WHAT YOU ARE ASKED TO DO:
Write out the material again word for word, dropping any images it holds.

** BEGIN **

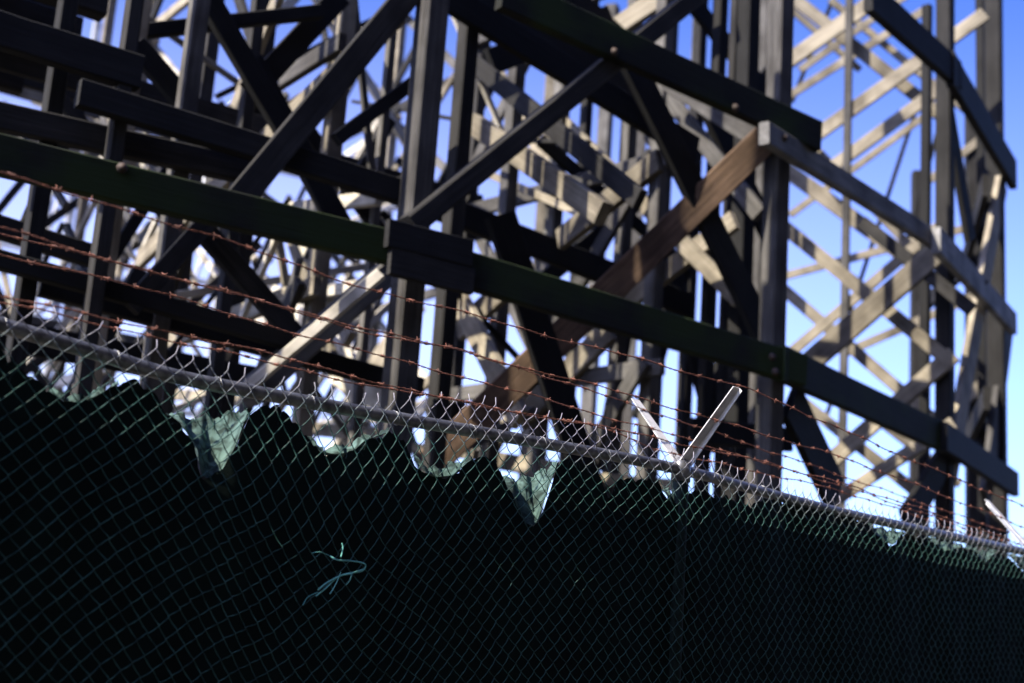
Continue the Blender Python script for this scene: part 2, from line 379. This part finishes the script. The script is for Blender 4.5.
T('N', 0, 246, 389, 381, 274, 11, 'pale'); T('R', 0, 262, 290, 400, 420, 30, 'pale'); T('S', 0, 300, 300, 395, 405, 26, 'pale'); T('R', .3, 340, 420, 420, 300, 16, 'tan'); T('S', .3, 255, 330, 330, 250, 16, 'pale')  # first pale strip is added to paint the sunlit top edge of the brace
for q in (('M', -.05, 150, 392, 250, 402, 12, 'tan'), ('M', .1, 285, 427, 392, 437, 13, 'tan'), ('M', .2, 400, 446, 476, 455, 10, 'tan'), ('B', .1, 500, 461, 572, 473, 18, 'tan'), ('B', .2, 590, 478, 680, 486, 12, 'tan')):
    T(*q, 'ledger')
rq = random.Random(77)
for i in range(80):
    s = rq.uniform(-3, 2.7); o = rq.uniform(1.5, 6.8); z = rq.uniform(2.2, 6.6)
    c = pA + dF*s + mF*o + Zu*z; a = R_(rq.choice((40, -40, 55, -55, 22, -22, 70, -70)) + rq.uniform(-8, 8)); l = rq.uniform(.5, 1.3)
    if rq.random() < .55: ax = mF*math.cos(a) + Zu*math.sin(a); nn = dF
    else: ax = dF*math.cos(a) + Zu*math.sin(a); nn = mF
    timber(front, 'strut', c-ax*l, c+ax*l, rq.uniform(.03, .08), .04, nn, rq.choice(('pale', 'tan', 'pale', 'dusk', 'grey', 'black', 'tan')))
# --- bolt heads
def bolt(x, y, k, off):
    P, n = plane(k, off); p = hit(x, y, P, n); mb = MB()
    s = -1 if (CAM-p).dot(n) < 0 else 1
    mb.tube([p-n*s*.01, p+n*s*.008, p+n*s*.022, p+n*s*.03], .02, 8, rs=[.03, .03, .018, .014]); mb.build('bolt', IRON, front)
for q in ((772, 357, 'F', -.105), (775, 372, 'F', -.105), (784, 138, 'FB', -.1), (940, 243, 'FB', -.1),
          (122, 168, 'F', -.105), (735, 108, 'F', -.1), (614, 52, 'F', -.1), (985, 282, 'FC', -.09)): bolt(*q)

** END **

EXPECTED OUTPUT:
Continue the Blender Python script for this scene: part 2, from line 379. This part finishes the script. The script is for Blender 4.5.
T('N', 0, 246, 389, 381, 274, 11, 'pale'); T('R', 0, 262, 290, 400, 420, 30, 'pale'); T('S', 0, 300, 300, 395, 405, 26, 'pale'); T('R', .3, 340, 420, 420, 300, 16, 'tan'); T('S', .3, 255, 330, 330, 250, 16, 'pale')  # first pale strip is added to paint the sunlit top edge of the brace
for q in (('M', -.05, 150, 392, 250, 402, 12, 'tan'), ('M', .1, 285, 427, 392, 437, 13, 'tan'), ('M', .2, 400, 446, 476, 455, 10, 'tan'), ('B', .1, 500, 461, 572, 473, 18, 'tan'), ('B', .2, 590, 478, 680, 486, 12, 'tan')):
    T(*q, 'ledger')
rq = random.Random(77)
for i in range(80):
    s = rq.uniform(-3, 2.7); o = rq.uniform(1.5, 6.8); z = rq.uniform(2.2, 6.6)
    c = pA + dF*s + mF*o + Zu*z; a = R_(rq.choice((40, -40, 55, -55, 22, -22, 70, -70)) + rq.uniform(-8, 8)); l = rq.uniform(.5, 1.3)
    if rq.random() < .55: ax = mF*math.cos(a) + Zu*math.sin(a); nn = dF
    else: ax = dF*math.cos(a) + Zu*math.sin(a); nn = mF
    timber(front, 'strut', c-ax*l, c+ax*l, rq.uniform(.03, .08), .04, nn, rq.choice(('pale', 'tan', 'pale', 'dusk', 'grey', 'black', 'tan')))
# --- bolt heads
def bolt(x, y, k, off):
    P, n = plane(k, off); p = hit(x, y, P, n); mb = MB()
    s = -1 if (CAM-p).dot(n) < 0 else 1
    mb.tube([p-n*s*.01, p+n*s*.008, p+n*s*.022, p+n*s*.03], .02, 8, rs=[.03, .03, .018, .014]); mb.build('bolt', IRON, front)
for q in ((772, 357, 'F', -.105), (775, 372, 'F', -.105), (784, 138, 'FB', -.1), (940, 243, 'FB', -.1),
          (122, 168, 'F', -.105), (735, 108, 'F', -.1), (614, 52, 'F', -.1), (985, 282, 'FC', -.09)): bolt(*q)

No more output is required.